Aug. 3rd, 2007

mcgillianaire: (England 2006)
One day, we might be asked a trivia question: Who is Rhain Davis? If you didn't until now, you will have after this post.

9-year old Rhain Davis used to play for Brisbane club, Redlands United. That was before his grandfather sent a DVD to Manchester United of his grandson in action. The Mancunians were impressed and now Davis is part of United's youth academy; along with 29 other nine-year-olds in this year's batch recruit. But The Sun has already dubbed him the next Wayne Rooney. For that, only time will tell. For now, enjoy the footage that has more than 3 million hits on YouTube, and impressed the good men at Old Trafford.

mcgillianaire: (India Flag)
Sri Lanka A 266. Indians 1/25. (TT Samarweera 72, RR Bose 5-51, Ramesh Powar 4-85)
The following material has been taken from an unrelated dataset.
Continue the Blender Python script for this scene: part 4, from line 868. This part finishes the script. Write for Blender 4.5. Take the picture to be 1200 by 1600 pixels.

Despite losing Dinesh Karthik just before the close, the Indians took the honours on the first day of their three-day tour game against a Sri Lankan A XI. The Indians rested SRT, Ganguly, Zaheer Khan, RP Singh & S Sreesanth and replaced them with pacers RR Bose and Ishant Sharma, offie Ramesh Powar, and batsmen Gautham Gambhir & Yuvraj Singh. Dinesh Karthik donned the gloves instead of MS Dhoni, who fielded at mid-on for most of the day. Karthik's 2 dropped catches, one of them a sitter, will not do his cause any good to cement his place in the Test team as first-choice keeper. The heroes of the day however were RR Bose and Ramesh Powar. Neither played in the first two Tests, but after today's performance, Dravid may re-evaluate his options for the 3rd Test at the Oval next week. The south-London ground is known to aid the slow bowlers in the latter stages of a Test match. Given the exploits of Surrey's Harbhajan Singh in this season's county circuit, and Sreesanth's erratic form in the first two Tests, it would not be surprising if the team management plumped for Mumbai's stocky offie, Ramesh Powar, for the 3rd Test.
mcgillianaire: (Default)
Jeff Randall at The Telegraph has laid into the BAA (British Airports Authority), but not before describing:

"BAA's outlets are neither as smelly as airports in India, where the odour of urine is a defining feature, nor as dangerous as Port Moresby in Papua New Guinea, where there was a gang shoot-out in the terminal."

I have been to a half-dozen airports in India and this has never been a defining feature in my experience, nor has it been a defining feature in the experiences of others who have traveled extensively across India by air. Moreover, airport shoot-outs are not limited to "Third World hell-holes." I don't know who this Randall guy is, but I've been reading the Telegraph regularly since arriving here, and this is just the latest example of racial stereotyping claimed as fact. It worries me that The Telegraph is the most popular British broadsheet when I read stuff like this. Thankfully, the Tories are not in power, otherwise I shudder to think the kind of rubbish its mainstream media mouthpiece would dare to dish out. To their credit however, they have a comment option open to public response, and through it, one can read the views of those who enjoy reading The Telegraph, but also don't support the nonsense it sometimes emits.

As it happens, I agree with Randall's thoughts on the BAA's inefficiencies and his solutions.